I am given an array X and I am asked to return another array Y where y[t] = x[t] + x[t-1] and y[0] = 0 without using a for loop in Python.

What I can think of is using rolling sum but I am not sure if this is the fastest way since I need to convert x into a dataframe/ a series for rolling to work. Is there a faster way to do that? Thanks!

df = pd.DataFrame(X).rename(columns={0: 'X'})
df['Y'] = df['X'].rolling(2).sum().fillna(0)
Y = df['Y'].values

Answer 1

Well, you could use numpy, though that still turns the list into an array.

y = x + np.roll(x, 1)
y[0] = 0    

This is fast, short, fairly transparent and doesn't (explicitly) use a for loop.

You could also use map, which is pretty much the same as the list comprehension and doesn't require any external libraries.

y = 0 + map(lambda (a, b): a+b, zip(x, x[1:]))

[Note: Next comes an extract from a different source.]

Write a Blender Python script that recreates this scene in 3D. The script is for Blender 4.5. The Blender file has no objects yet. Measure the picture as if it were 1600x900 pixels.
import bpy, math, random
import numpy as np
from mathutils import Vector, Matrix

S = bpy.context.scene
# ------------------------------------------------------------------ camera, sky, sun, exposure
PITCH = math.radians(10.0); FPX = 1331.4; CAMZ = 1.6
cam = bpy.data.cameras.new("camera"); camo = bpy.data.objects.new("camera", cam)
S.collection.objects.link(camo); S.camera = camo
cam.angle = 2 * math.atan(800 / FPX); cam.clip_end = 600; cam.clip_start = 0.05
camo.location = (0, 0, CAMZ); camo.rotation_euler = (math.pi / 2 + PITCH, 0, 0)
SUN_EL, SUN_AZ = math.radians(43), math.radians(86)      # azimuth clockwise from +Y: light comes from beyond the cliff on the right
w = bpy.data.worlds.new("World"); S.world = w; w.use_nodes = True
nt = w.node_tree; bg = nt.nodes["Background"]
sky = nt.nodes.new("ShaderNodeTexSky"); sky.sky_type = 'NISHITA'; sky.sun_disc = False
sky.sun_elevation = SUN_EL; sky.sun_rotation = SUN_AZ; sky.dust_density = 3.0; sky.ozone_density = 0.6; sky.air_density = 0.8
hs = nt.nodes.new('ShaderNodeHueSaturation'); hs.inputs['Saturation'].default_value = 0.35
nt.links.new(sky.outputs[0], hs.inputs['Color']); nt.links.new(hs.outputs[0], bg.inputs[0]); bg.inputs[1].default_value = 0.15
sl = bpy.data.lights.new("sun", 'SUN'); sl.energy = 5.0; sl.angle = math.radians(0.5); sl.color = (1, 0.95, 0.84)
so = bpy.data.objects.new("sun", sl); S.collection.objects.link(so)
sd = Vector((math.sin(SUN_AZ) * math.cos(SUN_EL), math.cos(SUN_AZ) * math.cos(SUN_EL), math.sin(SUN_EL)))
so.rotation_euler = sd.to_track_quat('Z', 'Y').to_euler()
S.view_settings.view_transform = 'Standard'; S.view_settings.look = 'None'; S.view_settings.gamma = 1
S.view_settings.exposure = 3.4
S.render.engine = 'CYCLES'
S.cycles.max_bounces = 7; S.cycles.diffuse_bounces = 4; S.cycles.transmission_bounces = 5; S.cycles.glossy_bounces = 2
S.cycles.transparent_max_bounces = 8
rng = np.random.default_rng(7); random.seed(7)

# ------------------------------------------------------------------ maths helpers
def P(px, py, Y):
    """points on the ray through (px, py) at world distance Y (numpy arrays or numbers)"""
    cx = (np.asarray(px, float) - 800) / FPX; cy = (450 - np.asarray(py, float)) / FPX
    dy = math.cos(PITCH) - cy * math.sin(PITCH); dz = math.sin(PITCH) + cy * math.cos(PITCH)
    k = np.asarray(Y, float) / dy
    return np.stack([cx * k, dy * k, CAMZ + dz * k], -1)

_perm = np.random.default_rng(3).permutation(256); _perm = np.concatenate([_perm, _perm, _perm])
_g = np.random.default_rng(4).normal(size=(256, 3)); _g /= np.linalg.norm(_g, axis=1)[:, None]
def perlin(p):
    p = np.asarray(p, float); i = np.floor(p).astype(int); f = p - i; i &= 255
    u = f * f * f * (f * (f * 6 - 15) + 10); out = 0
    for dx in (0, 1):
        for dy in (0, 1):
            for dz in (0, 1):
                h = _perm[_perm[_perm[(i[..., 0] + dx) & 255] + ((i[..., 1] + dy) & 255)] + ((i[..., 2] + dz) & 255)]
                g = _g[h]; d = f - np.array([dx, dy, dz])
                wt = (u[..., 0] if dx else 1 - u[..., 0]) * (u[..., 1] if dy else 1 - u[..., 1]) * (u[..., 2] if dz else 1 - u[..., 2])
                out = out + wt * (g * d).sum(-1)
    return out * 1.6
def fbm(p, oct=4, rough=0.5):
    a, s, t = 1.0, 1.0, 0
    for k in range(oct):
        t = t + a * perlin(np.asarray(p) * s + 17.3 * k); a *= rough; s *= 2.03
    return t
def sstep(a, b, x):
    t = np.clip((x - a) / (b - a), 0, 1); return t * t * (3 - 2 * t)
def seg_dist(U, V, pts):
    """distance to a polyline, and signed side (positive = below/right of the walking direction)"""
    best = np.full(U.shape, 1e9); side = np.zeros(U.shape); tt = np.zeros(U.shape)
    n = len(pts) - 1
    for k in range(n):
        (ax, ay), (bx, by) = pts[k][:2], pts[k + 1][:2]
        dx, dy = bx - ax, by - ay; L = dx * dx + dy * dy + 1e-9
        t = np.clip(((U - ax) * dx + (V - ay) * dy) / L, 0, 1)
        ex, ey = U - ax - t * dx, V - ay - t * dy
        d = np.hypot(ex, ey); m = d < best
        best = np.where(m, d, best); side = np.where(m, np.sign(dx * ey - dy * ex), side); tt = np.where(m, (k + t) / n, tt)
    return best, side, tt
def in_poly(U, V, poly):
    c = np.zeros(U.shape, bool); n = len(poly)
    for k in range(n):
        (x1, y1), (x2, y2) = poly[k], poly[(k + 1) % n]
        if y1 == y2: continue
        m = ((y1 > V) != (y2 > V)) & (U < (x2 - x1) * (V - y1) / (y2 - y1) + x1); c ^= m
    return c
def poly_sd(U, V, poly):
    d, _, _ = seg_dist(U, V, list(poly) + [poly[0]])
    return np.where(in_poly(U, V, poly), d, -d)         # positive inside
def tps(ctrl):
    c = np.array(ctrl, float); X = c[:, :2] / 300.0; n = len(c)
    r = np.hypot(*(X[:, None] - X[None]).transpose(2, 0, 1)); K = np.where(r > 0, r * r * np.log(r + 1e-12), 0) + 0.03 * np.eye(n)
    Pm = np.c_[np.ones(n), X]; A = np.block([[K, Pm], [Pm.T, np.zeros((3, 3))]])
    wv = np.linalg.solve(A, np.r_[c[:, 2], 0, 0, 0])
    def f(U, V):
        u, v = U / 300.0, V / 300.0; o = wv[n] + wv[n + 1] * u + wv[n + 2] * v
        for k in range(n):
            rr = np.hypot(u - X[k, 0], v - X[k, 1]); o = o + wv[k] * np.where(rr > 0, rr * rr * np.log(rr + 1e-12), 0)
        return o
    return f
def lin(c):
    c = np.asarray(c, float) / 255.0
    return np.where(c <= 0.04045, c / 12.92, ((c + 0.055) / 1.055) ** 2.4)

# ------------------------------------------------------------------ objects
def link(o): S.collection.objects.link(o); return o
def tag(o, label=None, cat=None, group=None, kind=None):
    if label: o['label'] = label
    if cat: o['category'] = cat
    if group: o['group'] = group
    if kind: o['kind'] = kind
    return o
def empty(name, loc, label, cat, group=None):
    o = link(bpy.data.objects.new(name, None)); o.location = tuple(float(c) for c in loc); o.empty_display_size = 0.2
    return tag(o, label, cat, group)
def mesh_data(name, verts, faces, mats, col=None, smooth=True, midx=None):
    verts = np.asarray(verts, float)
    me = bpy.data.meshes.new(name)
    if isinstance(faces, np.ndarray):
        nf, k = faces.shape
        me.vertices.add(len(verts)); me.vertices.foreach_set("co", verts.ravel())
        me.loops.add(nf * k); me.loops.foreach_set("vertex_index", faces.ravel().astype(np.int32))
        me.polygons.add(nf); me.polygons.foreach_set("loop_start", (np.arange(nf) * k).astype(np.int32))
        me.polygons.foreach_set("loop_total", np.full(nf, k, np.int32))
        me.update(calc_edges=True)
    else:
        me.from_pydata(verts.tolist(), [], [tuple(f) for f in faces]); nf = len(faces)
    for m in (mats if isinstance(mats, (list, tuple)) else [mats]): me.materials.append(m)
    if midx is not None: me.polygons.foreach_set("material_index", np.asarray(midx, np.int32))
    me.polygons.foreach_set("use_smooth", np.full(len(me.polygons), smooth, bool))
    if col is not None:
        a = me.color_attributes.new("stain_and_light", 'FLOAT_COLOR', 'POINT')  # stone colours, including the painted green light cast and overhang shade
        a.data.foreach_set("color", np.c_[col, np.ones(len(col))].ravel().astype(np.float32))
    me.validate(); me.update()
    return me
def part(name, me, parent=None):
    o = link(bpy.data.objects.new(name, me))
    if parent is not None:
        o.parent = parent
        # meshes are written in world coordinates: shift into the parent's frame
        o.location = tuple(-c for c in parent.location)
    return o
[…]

In Python3 this doesn't work, and instead you would need to write:

y = [0] + list(map(lambda a: a[0]+a[1], zip(x, x[1:])))

or

y = [0] + list(map(sum, zip(x, x[1:])))

Answer 2

In case you are looking for one-liners might not give best performace

from toolz.itertoolz import sliding_window
[0]+map(sum,list(sliding_window(2, [1, 2, 3, 4]))) # [0, 3, 5, 7]

Answer 3

You could use a list comprehension and zip:

x = [1, 2, 3, 4]
y = [0] + [c + n for c, n in zip(x, x[1:])]
print(y)

Output

[0, 3, 5, 7]

This approach relies on built-in functions, so no need to import an external module such as pandas.